Intervention de Huguette Mauss

Réunion du mardi 27 août 2019 à 11h30
Commission spéciale chargée d'examiner le projet de loi relatif à la bioéthique

Huguette Mauss, présidente du Conseil national de l'accès aux origines personnelles (CNAOP) :

Effectivement, ce sont des questions très sensibles et complexes. Il n'y a pas une réponse. En ce qui concerne le problème de l'information sur les couples homosexuels, le problème, c'est que s'il y a une mention dans l'état civil pour les enfants nés d'un don avec tiers donneur, c'est un dispositif qui est très particulier et nouveau dans la législation française. On pose un cadre pour l'avenir, on ne rétroagit pas.

S'agissant des enfants nés dans le secret, les questions que vous posez, nous ne pouvons les poser que pour l'avenir. Il n'est pas question de revenir sur la situation des enfants qui ont été abandonnés, jusqu'en 2019, dans les conditions prévues par la loi.
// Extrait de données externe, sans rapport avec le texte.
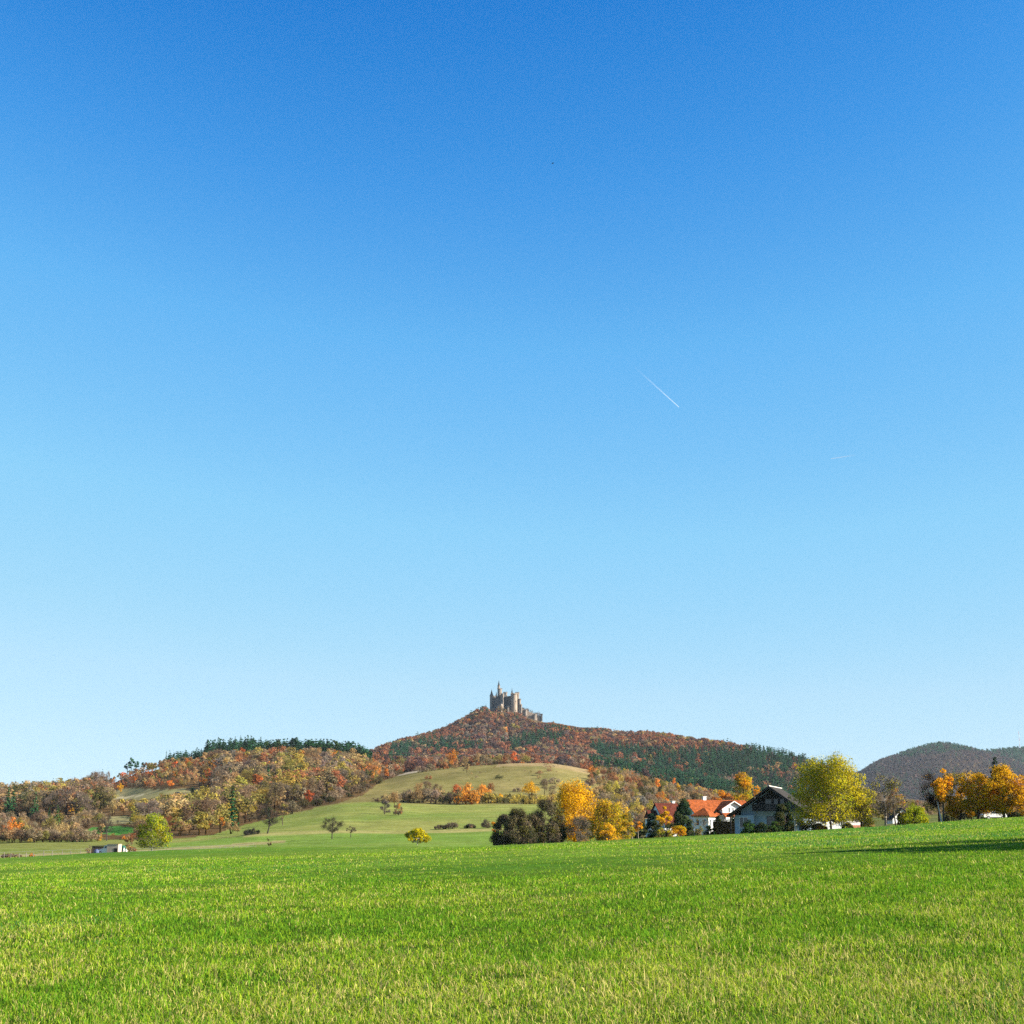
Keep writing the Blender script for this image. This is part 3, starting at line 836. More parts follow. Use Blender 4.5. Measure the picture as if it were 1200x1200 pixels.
def hall(px0, px1, y, dep, ytop0, ytop1, ybase=842, rz=0.0, mat=None, roof=None):
    x0, x1 = lx(px0), lx(px1); zb = lz(ybase) - 6
    o_ = Geo().prism([(x0, y - dep / 2, zb), (x1, y - dep / 2, zb), (x1, y - dep / 2, lz(ytop1)), (x0, y - dep / 2, lz(ytop0))], (0, dep, 0)).obj('hall', mat or ST_SHADED, castle)
    for xx in np.arange(x0 + 2.2, x1 - 1.5, 3.6):
        Geo().box((xx, y - dep / 2 - 0.05, min(lz(ytop0), lz(ytop1)) - 4), (1.0, 0.3, 2.4)).obj('window', M['glass'], o_)
    if roof:
        zr = roof
        Geo().prism([(x0 - 0.4, y - dep / 2 - 0.5, max(lz(ytop0), lz(ytop1)) + 0.05), (x0 - 0.4, y + dep / 2 + 0.5, max(lz(ytop0), lz(ytop1)) + 0.05), (x0 - 0.4, y, max(lz(ytop0), lz(ytop1)) + zr)], (x1 - x0 + 0.8, 0, 0)).obj('hall_roof', M['tile_slate'], o_)
    return o_
# halls turned so that their long sides face away from the sun
def turned_hall(px0, px1, ynear, yfar, dep, ytop0, ytop1, name='hall', mat=None, roof=0.0):
    """a hall whose visible long side runs from (px0, ynear) to (px1, yfar)"""
    a = Vector((lx(px0), ynear, 0)); b = Vector((lx(px1), yfar, 0)); d_ = (b - a).normalized()
    nv = Vector((-d_.y, d_.x, 0))
    zb = lz(842) - 6
    g_ = Geo().prism([(a.x, a.y, zb), (b.x, b.y, zb), (b.x, b.y, lz(ytop1)), (a.x, a.y, lz(ytop0))], tuple(nv * dep))
    o_ = g_.obj(name, mat or ST_SHADED, castle)
    Lh = (b - a).length; rz_ = math.atan2(d_.y, d_.x)
    for t_ in np.arange(3, Lh - 1.5, 5.0):
        q = a + d_ * t_ - nv * 0.05
        ztop = lz(ytop0) + (lz(ytop1) - lz(ytop0)) * t_ / Lh
        for zz in np.arange(lz(829), ztop - 3, 7.0):
            Geo().box((q.x, q.y, zz), (1.1, 0.3, 2.6), rz=rz_).obj('window', M['glass'], o_)
    if roof:
        mid = nv * dep / 2
        e = 0.6
        A = a - d_ * 0.3; zt0, zt1 = lz(ytop0) + 0.05, lz(ytop1) + 0.05
        v = [tuple(A - nv * e + Vector((0, 0, zt0))), tuple(A + nv * (dep + e) + Vector((0, 0, zt0))), tuple(A + mid + Vector((0, 0, zt0 + roof)))]
        B = b - A; B.z = zt1 - zt0
        Geo().prism(v, tuple(B)).obj('hall_roof', M['tile_slate'], o_)
    return o_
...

Vous posez la question de savoir si on peut considérer qu'un enfant né dans le secret, c'est subi ou c'est un don. Effectivement, nous nous sommes déjà posé la question, parce que certaines femmes disent : « J'ai accouché dans le secret. J'ai fait don de mon enfant. » Mais cette parole n'est pas tenue par toutes les femmes. Elle est tenue par quelques femmes qui ont relu leur histoire dans un autre contexte. Je laisse à ces personnes le soin effectivement de qualifier cet acte de « don ». C'est tout à fait respectueux.

Mais, dans la majorité des cas, les naissances dans le secret, correspondent à des situations de détresse. Ce sont des détresses sur lesquelles les femmes ne veulent pas revenir. Nous-mêmes, lorsque l'on vient les voir, 18 ou 40 ans après, pour leur dire : « On veut rediscuter avec vous. Vous avez laissé passer un événement important. » Quand une femme sur deux nous dit : « Je ne veux pas en entendre parler », c'est important de l'entendre. On ne peut pas dire que c'est un don. C'est quelque chose de subi, de réfléchi, y compris longtemps après. Protégeons aussi la parole des gens qui disent non.

Légiférer dans un cadre général, c'est aussi discuter de ce que nous faisons de tous ceux et toutes celles qui disent : « Il s'est passé quelque chose à un moment donné, je maintiens ma position. » Il faut laisser aussi la porte ouverte. C'est ce que nous essayons de faire au niveau du CNAOP, quand bien même nous les avons en ligne, que nous discutons avec elles, parce que cela peut prendre des mois, voire des années. Les relations avec les mères, lorsque nous les avons au téléphone, que nous leur expliquons la demande de l'enfant qu'elles ont abandonné, nous leur demandons si leur position est irréversible. Elles disent : « Oui, elle est irréversible. » Quelque temps après, nous posons la deuxième question : « Et après votre décès ? » Certaines disent : « Je ne veux pas que mon identité soit communiquée, y compris après mon décès. » C'est lourd de conséquences, mais nous leur laissons toujours cette possibilité.

Peut-être que la loi et la médiatisation autour de ces informations concernant les problèmes génétiques inciteront des mères, la parentèle, à apporter des éléments au CNAOP pour permettre justement l'exercice des droits des enfants, dans le respect du secret, et en arrivant à un moment de rencontre des volontés entre les mères de naissance et les enfants.

Je ne sais pas si j'ai répondu à votre question, mais j'essaie de vous montrer que rien n'est jamais complètement fermé. Mais revenir sur la loi de 2002 risquerait de créer plus d'ambiguïté que d'incitation, comme par les démarches que nous faisons actuellement, en laissant toujours la porte ouverte pour tout le monde.